The first worker will take the lock on the record using FOR UPDATE. When other workers come to that record and they see that there is a lock FOR UPDATE, they will wait for the lock to be lifted. Yes, these workers will wait until the lock is released.

The lock will only be released when the transaction is committed. When the transaction is committed and the lock is released then other workers will get hold of the record only to find that the job has already been processed. As you can see this is a highly inefficient process.

That is where FOR UPDATE SKIP LOCKED comes in.

SKIP LOCKED skips locked rows

START TRANSACTION;
SELECT * FROM jobs_table FOR UPDATE SKIP LOCKED LIMIT 1;
-- Process the job
COMMIT;

Imagine the same scenrio here. A job comes in. Multiple workers compete to claim the job. The database ensures that only one worker gets the lock. However in this case the other workers will move on to the next record. They will not wait. That's what SKIP LOCKED does.

MySQL has a detailed documentation on how SKIP LOCKED works if you want to read in more details.

Solid Queue uses FOR UPDATE SKIP LOCKED feature to ensure that a job is claimed by only one worker.

How GoodJob manages job processing without SKIP LOCKED

GoodJob burst into the scene around July, 2020. GoodJobs supports only PostgreSQL database because it uses advisory locks to guarantee that no two workers claim the same job.

PostgreSQL folks understand that the lock mechanism provided by the database would not satisfy all the variety of cases that might arise in an application. Advisory locks are a mechanism that allows applications to establish a communication channel to coordinate actions between different sessions or transactions. Unlike regular row-level locks enforced by the database system, advisory locks are implemented as a set of low-level functions that applications can use to acquire and release locks based on their requirements. We can read more about it here.

pg_advisory_lock function will lock the given resource. However if another session already holds a lock on the same resource then this function will wait. This is similar to the FOR UPDATE case we saw above.

However pg_try_advisory_lock function will either obtain the lock immediately and return true, or return false if the lock cannot be acquired immediately. As you can see the name has the word try. This function will try to get a lock. If it can't get the lock then it won't wait. Now this function can be utilized to build a queuing system.

Any usage of advisory lock means the application needs to coordinate action. It gives more power to the application but it also means more work by the application. In contrast FOR UPDATE SKIP RECORD is natively supported by PostgreSQL.

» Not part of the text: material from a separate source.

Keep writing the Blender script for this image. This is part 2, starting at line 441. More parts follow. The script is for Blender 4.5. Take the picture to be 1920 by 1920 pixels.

Based on the discussions here and here, it seems GoodJob is evaluating the possibility of migrating from advisory locks to using FOR UPDATE SKIP LOCKED for better performance. Going through these issues was quite revealing and I got to learn a lot about things I was unaware of.

Delayed job implementation

DelayedJob has been there since 2009, long before Sidekiq. It doesn't use SKIP LOCK. Instead it uses a row level locking system by updating a field in the job record to indicate that the job is being processed. In short DelayedJob ensures that no two workers take the same job at the application level without taking any help in this direction from the database.

What about SQLite

So far we discussed PostregSQL and MySQL. What about SQLite? Does it support SKIP LOCK. No it doesn't support it but it's ok. As per the documentation it supports only writer at any instant in time.

High Concurrency

SQLite supports an unlimited number of simultaneous readers, but it will only allow one writer at any instant in time. For many situations, this is not a problem. Writers queue up. Each application does its database work quickly and moves on, and no lock lasts for more than a few dozen milliseconds. But there are some applications that require more concurrency, and those applications may need to seek a different solution.

NOWAIT

For the sake of completeness let's discuss NOWAIT feature. We saw earlier that if we take a lock on a row using FOR UPDATE then other workers will wait until the lock is released.

START TRANSACTION;
SELECT * FROM JOBS WHERE processed='no' FOR UPDATE NOWAIT LIMIT 1;
-- Process the job
COMMIT

NOWAIT feature allows other transactions to not wait for the lock to be released. In this case if a transaction is not able to get a lock on the given row then it will raise an error and application needs to handle the error.

In contrast SKIP LOCKED will allow the transaction to move on to the next row if a lock is already taken.

Redis backed queue vs database backed queue

Now that we looked at how FOR UPDATE SKIP LOCK helps build queuing system using database itself, let's see some pros and cons of each type of queuing system.

Simplicity and familiarity

Database-backed queues are often simpler to set up and manage, especially if your application is already using a relational database. There's no need for an additional dependency like Redis.

No Additional Infrastructure

Since the job information is stored in the same database as your application data, you don't need to set up and maintain a separate infrastructure like a Redis server.

Transactionality

Database-backed queues can leverage database transactions, ensuring that both the job creation and any related database operations are committed or rolled back together. This can be important in scenarios where data consistency is critical.

Modifiability

It is easy to modify the jobs stored in database than Redis, but doing so requires caution and it's generally not recommended. In Redis, jobs are often stored as serialized data, and modifying them directly is not as straightforward or common. Redis provides commands to interact with data, but modifying job data directly is not a standard practice and could result in data corruption.